Setting the global standard: The UK’s data-driven blueprint
The UK’s approach to preventing fraud is a sophisticated national response to tackling industrial-scale fraud. What makes it particularly promising is its recognition that cryptocurrency isn’t just part of the problem; it’s also part of the solution. While cryptocurrency enables seamless cross-border transactions, its transparency also provides investigators with visibility that traditional financial systems can’t match. By investing in cutting-edge technology, building international partnerships, and creating regulatory frameworks that incentivise prevention, the UK is showing what’s possible when government, law enforcement, and private sector work together against a common threat.

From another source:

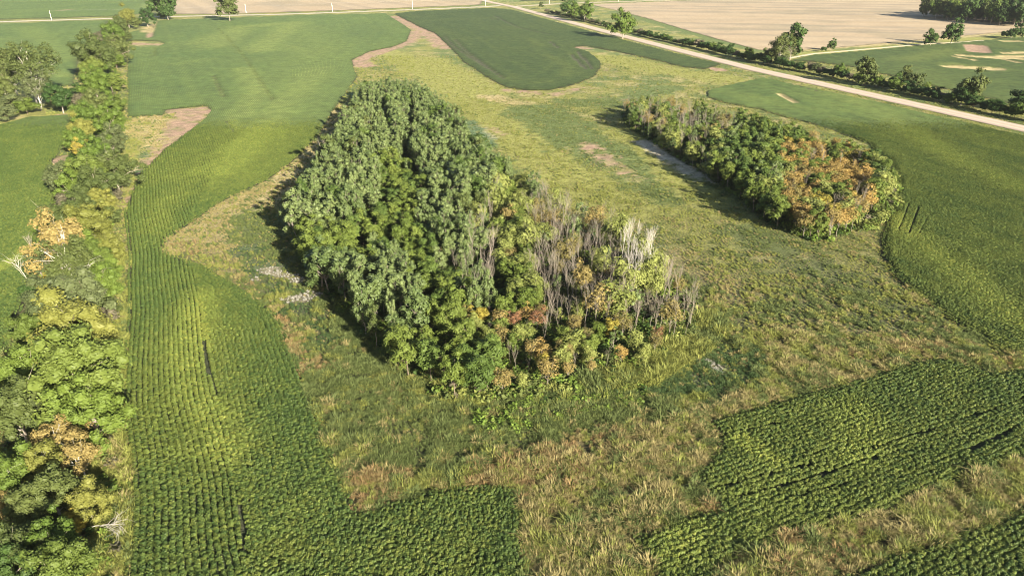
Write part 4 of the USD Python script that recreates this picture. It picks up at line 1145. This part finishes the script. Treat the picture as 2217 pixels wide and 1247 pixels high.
GM = {
    'cottonwood': [build_model('cottonwood', LEAF['cottonwood'], BARK['pale'], 2000 + i) for i in range(6)],
    'cottonwood_yellow': [build_model('cottonwood', LEAF['olivegreen'], BARK['pale'], 2020 + i) for i in range(2)],
    'willow': [build_model('willow', LEAF['willow'], BARK['brown'], 2040 + i) for i in range(4)],
    'willow_dark': [build_model('willow', LEAF['willow_dark'], BARK['brown'], 2060 + i) for i in range(4)],
    'willow_pale': [build_model('willow_low', LEAF['willow_pale'], BARK['grey'], 2080 + i) for i in range(4)],
    'orange': [build_model('feathery', LEAF['orange'], BARK['pale'], 2100 + i) for i in range(3)],
    'tan': [build_model('feathery', LEAF['tanorange'], BARK['pale'], 2120 + i) for i in range(3)],
    'rust': [build_model('feathery', LEAF['rust'], BARK['grey'], 2140 + i) for i in range(2)],
    'gold': [build_model('willow', LEAF['gold'], BARK['grey'], 2160 + i) for i in range(2)],
    'dead_white': [build_bare(2300 + i, 10.0, BARK['white'], 7, 0.09, 0.06) for i in range(3)],
    'dead': [build_bare(2200 + i, 9.0, BARK['pale'], 8, 0.13, 0.05) for i in range(6)],
}
SHAPES['cottonwood_thin'] = dict(SHAPES['cottonwood'], leaves=380, clumps=14)
GM['cottonwood_thin'] = [build_model('cottonwood_thin', LEAF['cottonwood'], BARK['pale'], 2180 + i) for i in range(2)]
KIND_NAME = {'cottonwood': 'cottonwood_tree', 'cottonwood_yellow': 'cottonwood_tree', 'cottonwood_thin': 'cottonwood_tree', 'willow': 'willow_tree', 'willow_dark': 'willow_tree', 'willow_pale': 'willow_tree',
             'orange': 'autumn_sapling', 'tan': 'autumn_sapling', 'rust': 'autumn_sapling', 'gold': 'autumn_sapling', 'dead': 'dead_sapling', 'dead_white': 'dead_sapling'}
LOOK = {'cottonwood': 'grey-green upright cottonwood', 'cottonwood_yellow': 'yellowing upright cottonwood', 'cottonwood_thin': 'thin half-bare cottonwood', 'willow': 'bright green feathery willow',
        'willow_dark': 'dark green feathery willow', 'willow_pale': 'pale yellowish-green low willow', 'orange': 'orange fine-twigged sapling', 'tan': 'tan-orange thin sapling',
        'rust': 'rust-red thin sapling', 'gold': 'golden yellow sapling', 'dead': 'bare dead grey sapling', 'dead_white': 'tall whitish dead sapling'}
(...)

Central to this will be a shift toward precision policing that is driven by intelligence and data. Rather than spreading resources thinly across thousands of individual cases, the UK is using blockchain analytics to identify high-impact targets — the criminal syndicates responsible for disproportionate shares of victim harm. Tools like Chainalysis Data Solutions enable this strategic approach by providing comprehensive blockchain intelligence that connects individual fraud and cyber reports to larger criminal networks, revealing patterns invisible to traditional investigation methods.
The trillion-dollar fraud problem won’t be solved overnight. But the foundation is being laid for systems that can match the scale and sophistication of the threat. And the UK is leading the way.